Simulation of strongly correlated quantum systems via massively parallelized hybrid CPU-multiGPU algorithms
Örs Legeza (2023.11.01 - 2024.11.30)
Wigner Research Centre for Physics
Publications:
[1] Parallel implementation of the Density Matrix Renormalization Group method achieving a quarter petaFLOPS performance on a single DGX-H100 GPU node
[2] Two-dimensional quantum lattice models via mode optimized hybrid CPU-GPU density matrix renormalization group method
[3] Boosting the effective performance of massively parallel tensor network state algorithms on hybrid CPU-GPU based architectures via non-Abelian symmetries
[4] Massively Parallel Tensor Network State Algorithms on Hybrid CPU-GPU Based Architectures
[5] Cost optimized ab initio tensor network state methods: industrial perspectives
Abstract: Numerical simulation of quantum systems in which correlations between electrons are strong, i.e., they cannot be described by perturbation theory is in the focus of modern physics and chemistry. This, however, poses major challenge as the computational complexity usually scales exponentially with system size. Therefore, those algorithms in which such scaling can be reduced to polynomial form is subject of intense research.
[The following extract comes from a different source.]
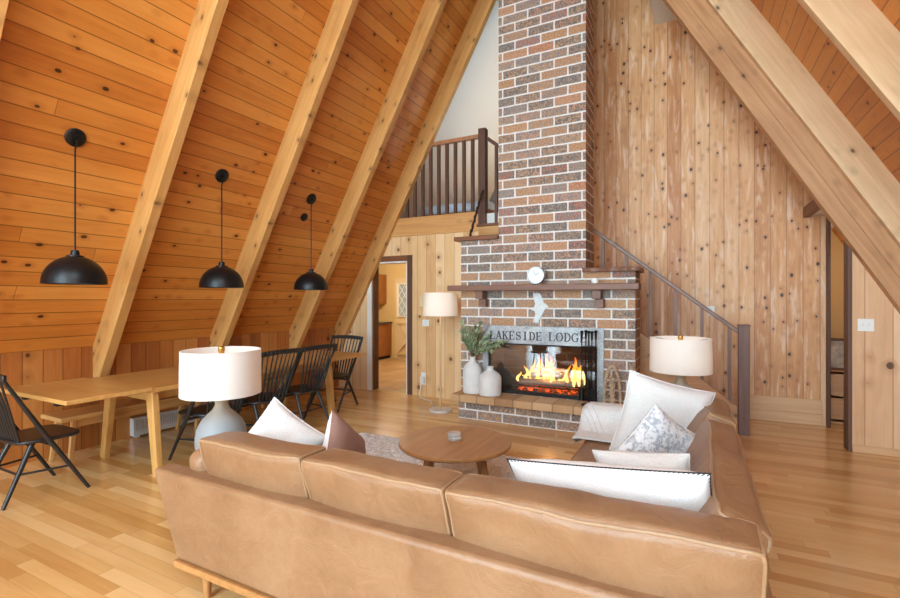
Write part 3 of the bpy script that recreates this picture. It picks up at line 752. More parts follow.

The density matrix renormalization group (DMRG) method fulfills such criteria. In addition, the related matrix and tensor algebra can be organized into millions of independent subtaks, that makes the method ideal for massive parallelization. Using our code, during the first phase of the project (2021-2022) we have already performed large scale simulations on various quantum systems which lead to two publications accessible on arXiv:
[1] Massively Parallel Tensor Network State Algorithms on Hybrid CPU-GPU Based Architectures, Andor Menczer, Örs Legeza, arXiv:2305.05581 (2023)
[2] Boosting the effective performance of massively parallel tensor network state algorithms on hybrid CPU-GPU based architectures via non-Abelian symmetries, Andor Menczer, Örs Legeza, arXiv:2309.16724 (2023)
The GPU Laboratory is explicitly cited in the acknowledgement in Ref.[1] as part of the results were generated via project phase-1. In the second phase of the project we aim to further test our simulations using A100 GPU based infrastructure. Depending on the results we intend to update or extend results reported in Ref.[2].